For Ojukwu Emmanuel, a US-based crypto analyst, the warning signs were always there.

“No legitimate trading platform guarantees a 10% daily return regardless of market volatility,” he said in an interview. “It was clearly too good to be true. They claimed AI trading, but it was just a smokescreen for a classic Ponzi operation.”

Emmanuel added that CBEX was intentionally designed to look legitimate, with a professional interface and clever branding. The name even echoed a legitimate Chinese government-backed financial entity, which further helped convince investors.

“They used AI and crypto buzzwords as bait,” he said. “But it was always a trap.”

Regulatory Oversight in Question

The scheme’s collapse has sparked fierce criticism against Nigeria’s financial watchdogs. Many questioned how such a massive scam could operate so openly without intervention.

On March 11, the EFCC published a list of 58 suspected Ponzi platforms—but CBEX was not among them.

This omission, according to human rights lawyer Inibehe Effiong, was an institutional failure.

“The EFCC should have flagged this earlier,” he said. “It shows the urgent need for a proactive, not reactive, regulatory framework in the investment sector.”

Damage Control and Investigations

The EFCC has since confirmed that CBEX was not registered under that name but operated as ST Technologies International Limited, with “consultancy” listed as its business line. Now, the anti-graft agency says it has commenced the process of de-registration and is working with international agencies to track the perpetrators.

“We are on it. Work is ongoing,” said Dele Oyewale, the EFCC’s spokesperson. “Our international partners are already investigating.”
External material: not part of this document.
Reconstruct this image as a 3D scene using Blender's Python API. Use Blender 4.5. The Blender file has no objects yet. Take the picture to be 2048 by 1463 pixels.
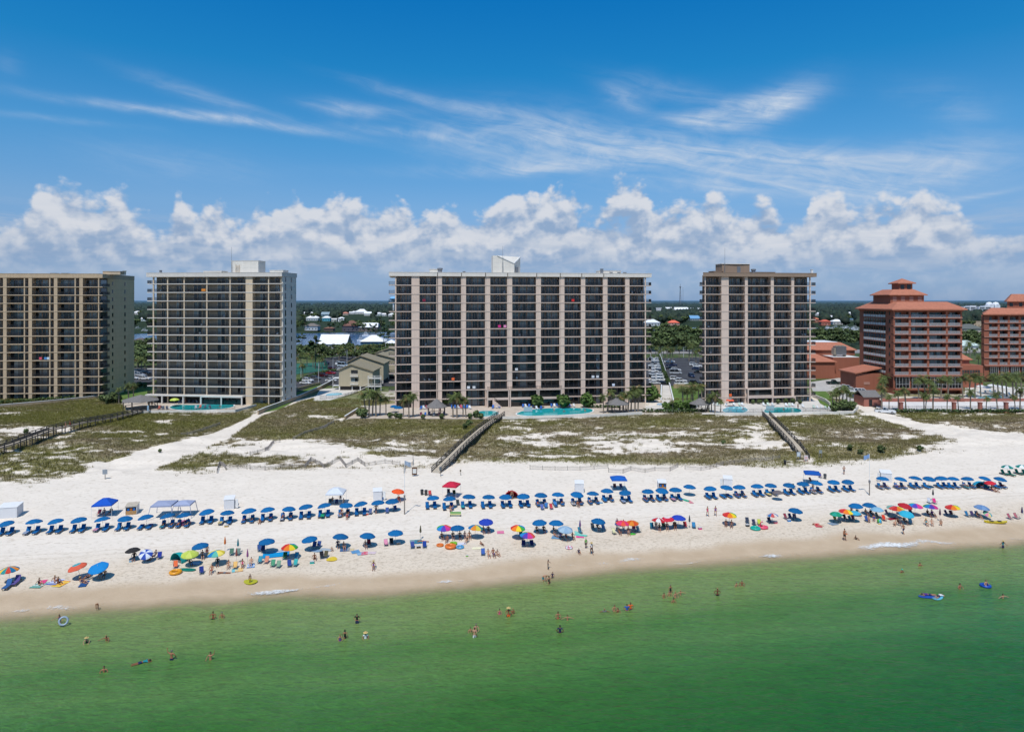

Similarly, the Securities and Exchange Commission (SEC) has launched a parallel investigation, stating that CBEX had created “a false perception of legitimacy” through promotional stunts and advertising campaigns designed to lure unsuspecting Nigerians.

A National Reckoning

The CBEX fiasco is more than just a cautionary tale about greed—it reflects a deeper vulnerability in Nigeria’s digital finance landscape. With rising economic hardship and dwindling job opportunities, the appeal of fast-money schemes is only growing.

Victims, meanwhile, are left to pick up the pieces.

“I took a N500,000 loan believing I would triple it in a month,” said one investor. “Now, I’m in debt, and no one is answering our calls.”

Another summed it up more painfully: “I thought I was investing in a future. Turns out, I was funding someone else’s exit plan.”